Should we like a higher minimum wage? With the release of 9.6% as the August, 2010 unemployment number, I thought about the minimum wage debate. The teenage unemployment rate is 26.3%.

In 2007, Congress increased a $5.15 minimum wage in three stages. On July 24, 2009, the final 11% raise, from $6.55 to $7.25 was implemented in the 31 states with a lower minimum wage.

If you owned a fast food restaurant and were told that you had to pay workers a higher minimum wage of $7.25 an hour, what would you do? Give everyone raises and pay the increased hourly rate to new hires?  Only give raises to current employees but decide not to do the hiring it had planned? Terminate certain positions? Other alternatives? You might want to look at a good discussion here.

The Economic Lesson

Originating in Australia and New Zealand during the 1890s, minimum wage legislation was first passed federally (it had existed in individual states) in the U.S. through the 1938 Fair Labor Standards Act. Believing that employers were paying “substandard wages” and perpetuating sweatshops, Congress sought to ensure a “fair wage”. Their rationale was the need to tilt the balance of power toward workers.

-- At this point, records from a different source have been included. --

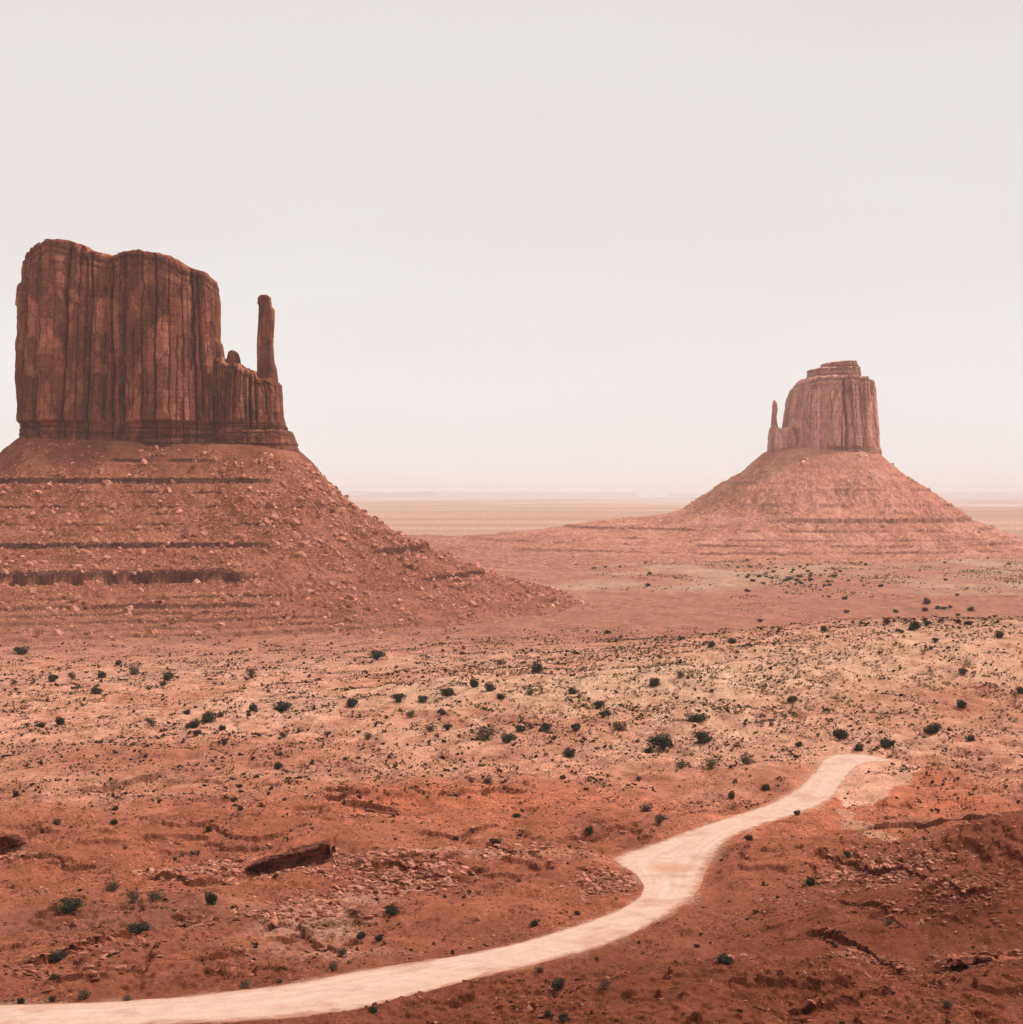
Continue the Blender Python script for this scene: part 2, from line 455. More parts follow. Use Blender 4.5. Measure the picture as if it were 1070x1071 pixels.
def G1(X, Y):
    """the finished ground"""
    r = np.hypot(X, Y)
    z0 = G0(X, Y)
    z = z0.copy()
    for cx, cy, h, sx, sy in _M:
        wob = 1
        m = (np.abs(X - cx) < sx * 4.5) & (np.abs(Y - cy) < sy * 4.5)
        if m.any():
            z[m] += h * gauss(X[m], Y[m], cx, cy, sx, sy)
    px = r / F
    near = sst(1500, 500, r)
    fade = lambda wl: sst(0.7, 2.2, wl / px)
    z += near * 2.2 * fbm(X / 75, Y / 75, 3, 11) * sst(130, 230, r)
    z += near * 1.6 * fbm(X / 22 + 5, Y / 26, 3, 23) * sst(130, 200, r)
    z += 1.6 * fbm(X / 260, Y / 260, 4, 31) * sst(600, 1400, r) * sst(9000, 4000, r)
    # far country: low swells and the mesas along the skyline
    far = sst(3500, 9000, r)
    z += far * 8 * fbm(X / 2600, Y / 1900, 4, 41)
    a = X / np.maximum(Y, 1)
    z += 60 * gauss(a * 20000, Y, 20000 * (615 - CX) / F, 15000, 1100, 1600) * (Y > 0)
    m1 = sst(-.02, .06, fbm(X / 9000 + 3.1, Y / 14000, 4, 53)) * sst(30000, 31000, Y) * sst(45000, 40000, Y)
    z += m1 * (165 + 60 * fbm(X / 2500, Y / 9000, 3, 54)) * sst(-0.045, -0.055, a) 
    m2 = sst(.0, .05, fbm(X / 12000 + 9.1, Y / 14000, 4, 57)) * sst(43000, 44500, Y)
    z += m2 * (190 + 60 * fbm(X / 4000, Y / 9000, 3, 58))
    # bedded rock: the relief breaks into low benches
    rk = sst(-0.05, 0.35, fbm(X / 60 + 9, Y / 70, 3, 61) + 0.25 * sst(520, 300, r) - 0.25 * sst(500, 900, r))
    dz = z - z0
    zz = z0 + dz
    sp = 1.3
    q = (zz + 0.9 * fbm(X / 20, Y / 10, 5, 71, .62)) / sp
    fr = q - np.floor(q) - 0.5
    tz = (np.floor(q) + 0.5 + 0.5 * np.sign(fr) * np.abs(2 * fr) ** 0.22) * sp
    z = z + (tz - zz) * rk * sst(900, 500, r) * 0.95 * (1 - .8 * gauss(X, Y, 122, 292, 40, 50))
    warp = 2.6 * fbm(X / 6, Y / 6, 4, 83, .6) + 1.5 * (worley(X / 2.2, Y / 2.2, 87)[2] - .5)
    for P, h, b, en in _L:
        z += ledge_field(X, Y, P, h, b, warp * (1 if en is None else .35), en)
    # gullies running down to the plain
    gl = 1 - np.abs(gn(X / 34 + 0.4 * gn(X / 15, Y / 15, 3), Y / 80, 91))
    z -= near * 1.1 * np.clip(gl - 0.70, 0, 1) / 0.30 * sst(80, 160, r)
    z += 0.5 * fbm(X / 6, Y / 6, 4, 101) * fade(6) * near
    z += (0.19 * gn(X / 1.9, Y / 1.9, 111) + 0.06 * gn(X / .8, Y / .8, 113)) * fade(1.2) * (0.5 + rk)
    f1, f2, idn = worley(X / 1.5, Y / 1.5, 121)
    z += 0.5 * np.clip(0.5 - f1, 0, 1) * (idn > 0.55) * fade(1.4) * (0.3 + rk)
    # the road bed
    sd = road_sd(X, Y)
    k = sst(7.0, 0.0, sd) ** 1.3
    k = np.where(sd < 0.6, 1, k)
    z = z * (1 - k) + (z0 - 0.12) * k
    return z

# ------------------------------------------------------------------ colours of the ground
C = lambda *a: np.array(a, dtype=np.float32)
SAND, SOIL, DARK, ORNG, PALE = C(.71, .345, .225), C(.40, .128, .070), C(.235, .066, .036), C(.52, .160, .080), C(.66, .39, .265)
OLIVE, BRUSH, MAUVE = C(.66, .385, .245), C(.40, .245, .165), C(.27, .10, .07)
def mixc(a, b, t):
    return a * (1 - t[..., None]) + b * t[..., None]
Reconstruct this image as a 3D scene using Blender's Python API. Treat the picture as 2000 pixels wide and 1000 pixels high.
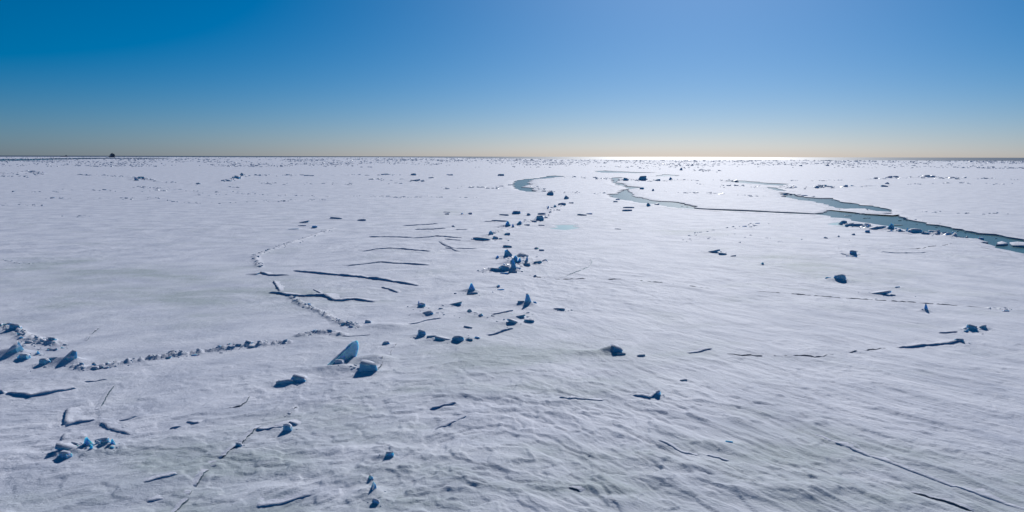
import bpy, bmesh, math, random
import numpy as np
from mathutils import Vector, Matrix

for o in list(bpy.data.objects):
    bpy.data.objects.remove(o)
scene = bpy.context.scene
R = math.radians

# ------------------------------------------------------------------ camera
CAM_H = 12.0
FPX = 1428.0                      # focal length in pixels of the 2000 px wide photograph
PITCH = math.atan(194.2 / FPX)
ROLL = 0.0021
fwd = Vector((0, math.cos(PITCH), -math.sin(PITCH)))
up0 = Vector((0, math.sin(PITCH), math.cos(PITCH)))
rt0 = Vector((1, 0, 0))
rt = rt0 * math.cos(ROLL) + up0 * math.sin(ROLL)
up = up0 * math.cos(ROLL) - rt0 * math.sin(ROLL)
cam_d = bpy.data.cameras.new('camera')
cam = bpy.data.objects.new('camera', cam_d)
scene.collection.objects.link(cam)
M = Matrix.Identity(4)
for i in range(3):
    M[i][0] = rt[i]; M[i][1] = up[i]; M[i][2] = -fwd[i]
M[2][3] = CAM_H
cam.matrix_world = M
cam_d.sensor_fit = 'HORIZONTAL'
cam_d.sensor_width = 36.0
cam_d.lens = FPX / 2000.0 * 36.0
cam_d.clip_start = 0.5
cam_d.clip_end = 200000.0
scene.camera = cam

# ------------------------------------------------------------------ sky, sun, exposure
SUN_EL, SUN_AZ = 31.0, 14.0       # azimuth to the right of +Y
world = bpy.data.worlds.new('World')
scene.world = world
world.use_nodes = True
nt = world.node_tree
nt.nodes.clear()
wo = nt.nodes.new('ShaderNodeOutputWorld')
bg = nt.nodes.new('ShaderNodeBackground')
sky = nt.nodes.new('ShaderNodeTexSky')
sky.sky_type = 'NISHITA'
sky.sun_disc = False
sky.sun_elevation = R(SUN_EL)
sky.sun_rotation = R(SUN_AZ)
sky.altitude = 0.0
sky.air_density = 0.68
sky.dust_density = 0.7
sky.ozone_density = 7.0
hs = nt.nodes.new('ShaderNodeHueSaturation')
hs.inputs['Saturation'].default_value = 1.42
hs.inputs['Hue'].default_value = 0.487
hs.inputs['Value'].default_value = 1.0
bg.inputs['Strength'].default_value = 0.053
tint = nt.nodes.new('ShaderNodeMixRGB'); tint.blend_type = 'MULTIPLY'; tint.inputs[0].default_value = 1.0
tint.inputs[2].default_value = (0.94, 0.985, 1.085, 1.0)
nt.links.new(sky.outputs[0], tint.inputs[1])
nt.links.new(tint.outputs[0], hs.inputs['Color'])
nt.links.new(hs.outputs[0], bg.inputs['Color'])
nt.links.new(bg.outputs[0], wo.inputs[0])

sun_d = bpy.data.lights.new('sun', 'SUN')
sun_d.energy = 3.5
sun_d.angle = R(0.53)
sun_d.color = (1.0, 0.975, 0.945)
sun = bpy.data.objects.new('sun', sun_d)
scene.collection.objects.link(sun)
sdir = Vector((math.sin(R(SUN_AZ)) * math.cos(R(SUN_EL)), math.cos(R(SUN_AZ)) * math.cos(R(SUN_EL)), math.sin(R(SUN_EL))))
sun.rotation_euler = sdir.to_track_quat('Z', 'Y').to_euler()
sun.location = (0, 0, 60)

scene.view_settings.view_transform = 'Standard'
scene.view_settings.look = 'None'
scene.view_settings.exposure = -0.13
scene.view_settings.gamma = 1.0
scene.render.engine = 'CYCLES'

# ------------------------------------------------------------------ helpers
def ray(u, v):
    return fwd * FPX + rt * (u - 1000.0) - up * (v - 500.0)
def G(u, v, z=0.0):
    """ground point under a pixel of the photograph"""
    d = ray(u, v)
    t = (z - CAM_H) / min(d.z, -1e-4)
    return (d.x * t, d.y * t)
def ppm(x, y):
    """photograph pixels per metre at a ground point"""
    dep = Vector((x, y, -CAM_H)).dot(fwd)
    return FPX / dep
def link(o):
    scene.collection.objects.link(o); return o
def tag(o, label=None, cat=None, group=None, kind=None):
    if label: o['label'] = label
    if cat: o['category'] = cat
    if group: o['group'] = group
    if kind: o['kind'] = kind
    return o
def mesh_obj(name, verts, faces, mat, parent=None, smooth=False):
    me = bpy.data.meshes.new(name)
    me.from_pydata([tuple(map(float, v)) for v in verts], [], faces)
    me.materials.append(mat)
    if smooth:
        me.polygons.foreach_set('use_smooth', [True] * len(me.polygons))
    me.update()
    o = link(bpy.data.objects.new(name, me))
    if parent: o.parent = parent
    return o
def empty(name, loc, rz=0.0):
    e = link(bpy.data.objects.new(name, None))
    e.location = loc; e.rotation_euler = (0, 0, rz); e.empty_display_size = 0.2
    return e

_rs = np.random.RandomState(7)
_ang = _rs.rand(512, 512) * 2 * np.pi
_gx, _gy = np.cos(_ang), np.sin(_ang)
def perlin(x, y, seed=0):
    x = np.asarray(x, float) + seed * 37.31; y = np.asarray(y, float) + seed * 91.77
    xi = np.floor(x).astype(np.int64); yi = np.floor(y).astype(np.int64)
    fx = x - xi; fy = y - yi
    u = fx * fx * fx * (fx * (fx * 6 - 15) + 10); w = fy * fy * fy * (fy * (fy * 6 - 15) + 10)
    x0 = xi & 511; x1 = (xi + 1) & 511; y0 = yi & 511; y1 = (yi + 1) & 511
    a = _gx[x0, y0] * fx + _gy[x0, y0] * fy
    b = _gx[x1, y0] * (fx - 1) + _gy[x1, y0] * fy
    c = _gx[x0, y1] * fx + _gy[x0, y1] * (fy - 1)
    d = _gx[x1, y1] * (fx - 1) + _gy[x1, y1] * (fy - 1)
    return ((a + (b - a) * u) + ((c + (d - c) * u) - (a + (b - a) * u)) * w) * 1.5
def sstep(a, b, x):
    t = np.clip((x - a) / (b - a), 0, 1); return t * t * (3 - 2 * t)

# ------------------------------------------------------------------ materials
def new_mat(name):
    m = bpy.data.materials.new(name); m.use_nodes = True
    t = m.node_tree
    return m, t, t.nodes['Principled BSDF']
def N(t, kind, **kw):
    n = t.nodes.new(kind)
    for k, v in kw.items():
        if k in n.inputs: n.inputs[k].default_value = v
        else: setattr(n, k, v)
    return n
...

Graphically, economists illustrate the minimum wage through a “floor”. Please imagine for a moment a supply and demand graph. Price is the y-axis and quantity is the x-axis. Thinking of wages, the supply curve represents labor and the demand curve is the business side of the market. The point at which demand and supply meet, called equilibrium, is the wage (the price of labor) determined by the market.

Government, however, can say that it believes the market determined wage is too low. It then mandates a higher wage that can be depicted as a horizontal line placed above equilibrium. Economists call this horizontal line a “floor” because it stops wages from moving lower to their natural market price. 

And therein lies the dilemma. A higher wage or more jobs? Floors create surpluses. At the new, higher wage, the number of jobs laborers want is more than the number of jobs businesses are willing and able to offer. So, we have a higher wage but fewer jobs. Perhaps 26.3% fewer jobs for teenagers and other unskilled workers?